**Records with scene code**:
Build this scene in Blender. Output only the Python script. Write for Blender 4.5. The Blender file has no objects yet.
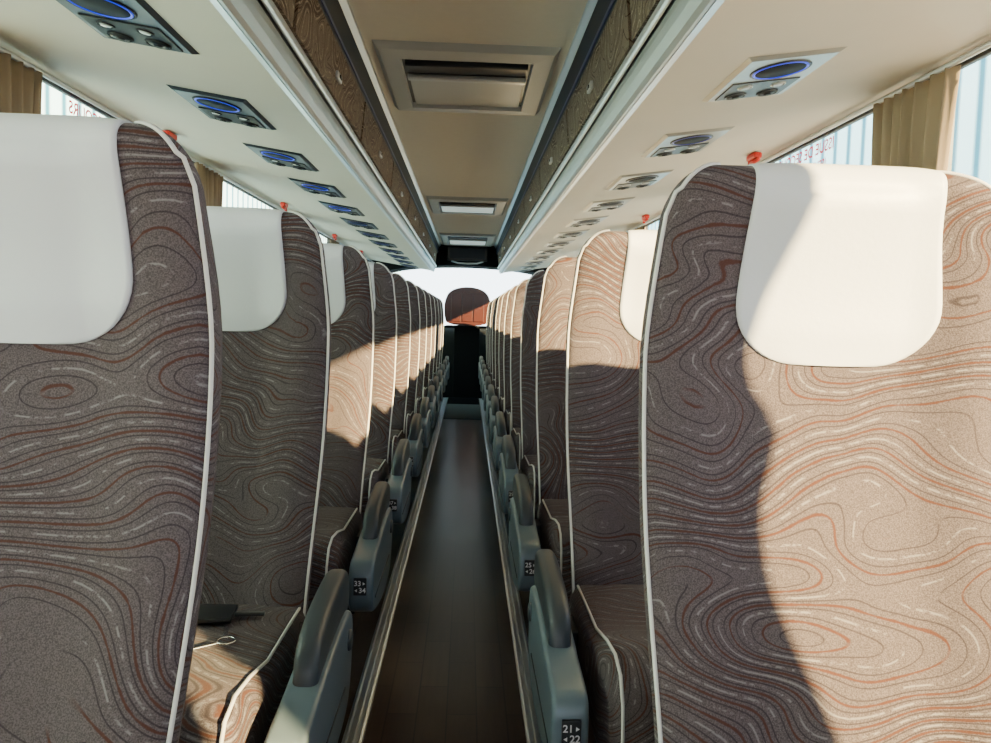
import bpy, bmesh, math, random
import numpy as np
from mathutils import Vector, Matrix
random.seed(4)
S = bpy.context.scene
COL = S.collection

# ------------------------------------------------------------------ helpers
def link(o): COL.objects.link(o); return o

def finish(o, parent=None, label=None, category=None, group=None, kind=None):
    if parent is not None: o.parent = parent
    if label: o["label"] = label
    if category: o["category"] = category
    if group: o["group"] = group
    if kind: o["kind"] = kind
    return o

def mesh_obj(name, verts, faces, mat, parent=None, smooth=False, **kw):
    me = bpy.data.meshes.new(name)
    me.from_pydata([tuple(v) for v in verts], [], faces)
    bm = bmesh.new(); bm.from_mesh(me)
    bmesh.ops.recalc_face_normals(bm, faces=bm.faces)
    bm.to_mesh(me); bm.free()
    if mat: me.materials.append(mat)
    if smooth:
        for p in me.polygons: p.use_smooth = True
    o = link(bpy.data.objects.new(name, me))
    return finish(o, parent, **kw)

def empty(name, loc=(0,0,0), **kw):
    o = bpy.data.objects.new(name, None); o.empty_display_size = .05
    o.location = loc; link(o)
    return finish(o, **kw)

def box(name, x0,x1,y0,y1,z0,z1, mat, parent=None, bevel=0, seg=2, **kw):
    v=[(x,y,z) for x in (x0,x1) for y in (y0,y1) for z in (z0,z1)]
    f=[(0,1,3,2),(4,6,7,5),(0,4,5,1),(2,3,7,6),(0,2,6,4),(1,5,7,3)]
    o=mesh_obj(name,v,f,mat,parent,**kw)
    if bevel: do_bevel(o,bevel,seg)
    return o

def do_bevel(o,w,seg=2):
    bm=bmesh.new(); bm.from_mesh(o.data)
    bmesh.ops.bevel(bm,geom=bm.edges[:],offset=w,segments=seg,affect='EDGES',profile=.5,clamp_overlap=True)
    bm.to_mesh(o.data); bm.free()
    for p in o.data.polygons: p.use_smooth=True
    wn=o.modifiers.new('wn','WEIGHTED_NORMAL')

def prism_y(name, poly, y0, y1, mat, parent=None, **kw):
    n=len(poly)
    v=[(x,y0,z) for x,z in poly]+[(x,y1,z) for x,z in poly]
    f=[tuple(range(n)), tuple(range(2*n-1,n-1,-1))]+[(i,(i+1)%n,(i+1)%n+n,i+n) for i in range(n)]
    return mesh_obj(name,v,f,mat,parent,**kw)

def smooth_poly(pts, it=2):
    for _ in range(it):
        q=[]
        n=len(pts)
        for i in range(n):
            a=pts[i]; b=pts[(i+1)%n]
            q.append((a[0]*.75+b[0]*.25,a[1]*.75+b[1]*.25)); q.append((a[0]*.25+b[0]*.75,a[1]*.25+b[1]*.75))
        pts=q
    return pts

def loft_x(name, poly, x0, x1, mat, r=.02, parent=None, **kw):
    n=len(poly)
    area=sum(poly[i][0]*poly[(i+1)%n][1]-poly[(i+1)%n][0]*poly[i][1] for i in range(n))
    sg=1 if area>0 else -1
    nor=[]
    for i in range(n):
        a=poly[i-1]; b=poly[(i+1)%n]
        dy=b[0]-a[0]; dz=b[1]-a[1]; L=math.hypot(dy,dz) or 1
        nor.append((-dz/L*sg, dy/L*sg))
    K=5
    st=[(x0+r*(1-math.cos(k/K*math.pi/2)), r*(1-math.sin(k/K*math.pi/2))) for k in range(K+1)]
    mid=[(x0+(x1-x0)*t,0) for t in (.3,.5,.7) if (x1-x0)*t>r*1.1 and (x1-x0)*(1-t)>r*1.1]
    st=st+mid+[(x1-(s[0]-x0),s[1]) for s in reversed(st)]
    v=[];f=[]
    for x,ins in st:
        for p,nn in zip(poly,nor): v.append((x,p[0]+nn[0]*ins,p[1]+nn[1]*ins))
    for s in range(len(st)-1):
        for i in range(n):
            j=(i+1)%n
            f.append((s*n+i,s*n+j,(s+1)*n+j,(s+1)*n+i))
    f.append(tuple(range(n))); f.append(tuple(range((len(st)-1)*n,len(st)*n)))
    return mesh_obj(name,v,f,mat,parent,smooth=True,**kw)

def tube(name, pts, r, mat, parent=None, seg=8, closed=False, **kw):
    pts=[Vector(p) for p in pts]; n=len(pts); v=[];f=[]
    up=None
    for i,p in enumerate(pts):
        a=pts[i-1] if (i>0 or closed) else p; b=pts[(i+1)%n] if (i<n-1 or closed) else p
        t=(b-a).normalized()
        if up is None:
            up=t.orthogonal().normalized()
        up=(up-t*up.dot(t)).normalized(); w=t.cross(up)
        for k in range(seg):
            an=2*math.pi*k/seg
            v.append(p+up*(r*math.cos(an))+w*(r*math.sin(an)))
    for i in range(n if closed else n-1):
        i2=(i+1)%n
        for k in range(seg):
            k2=(k+1)%seg
            f.append((i*seg+k,i*seg+k2,i2*seg+k2,i2*seg+k))
    if not closed:
        f.append(tuple(range(seg))); f.append(tuple(range((n-1)*seg,n*seg)))
    return mesh_obj(name,v,f,mat,parent,smooth=True,**kw)

def disc(name, c, r, h, mat, parent=None, seg=32, bev=.0, inner=None, sy=1.0, **kw):
    v=[];f=[]
    if inner is None: prof=[(0.0001,0),(r-bev,0),(r,bev if bev else 0.0001),(r,h),(0.0001,h)]
    else: prof=[(inner,h),(inner,0),((inner+r)/2,-(r-inner)*.25),(r,0),(r,h)]
    m=len(prof)
    for k in range(seg):
        a=2*math.pi*k/seg
        for (pr,pz) in prof: v.append((c[0]+pr*math.cos(a),c[1]+pr*math.sin(a)*sy,c[2]+pz))
    for k in range(seg):
        k2=(k+1)%seg
        for i in range(m if inner is not None else m-1):
            j=(i+1)%m
            f.append((k*m+i,k*m+j,k2*m+j,k2*m+i))
    return mesh_obj(name,v,f,mat,parent,smooth=False if bev==0 and inner is None else True,**kw)

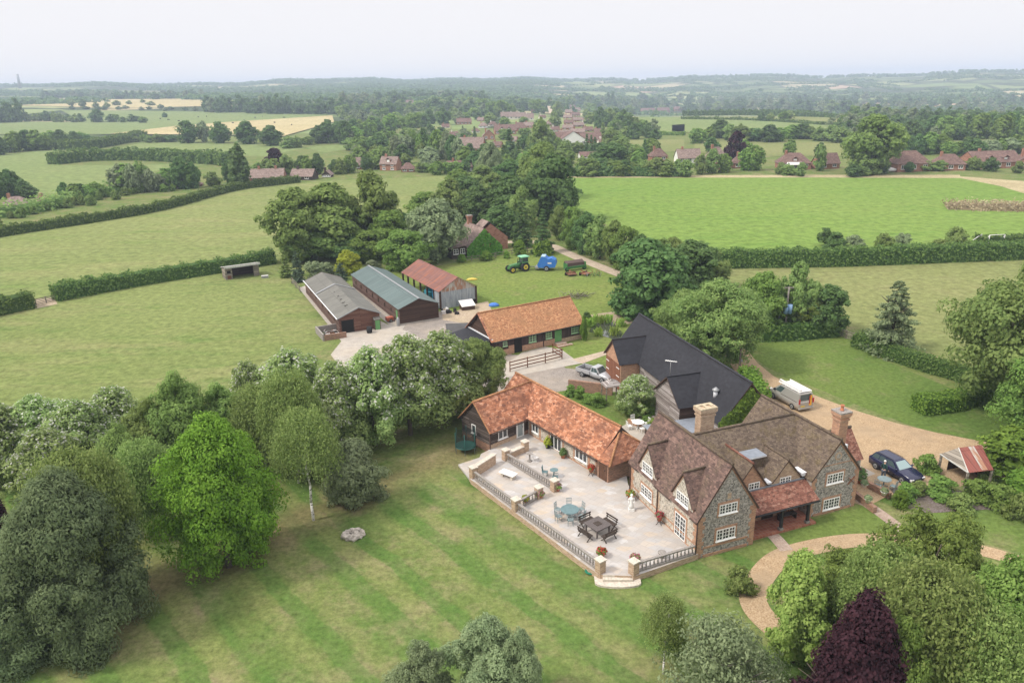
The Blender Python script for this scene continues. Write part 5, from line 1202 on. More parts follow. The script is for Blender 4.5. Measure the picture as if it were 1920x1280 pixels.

**WHAT IS NEEDED**: What is the number of lines in the listing that contain the string "Python"? Reply with that number alone.

**CORRECT RESULT**: 2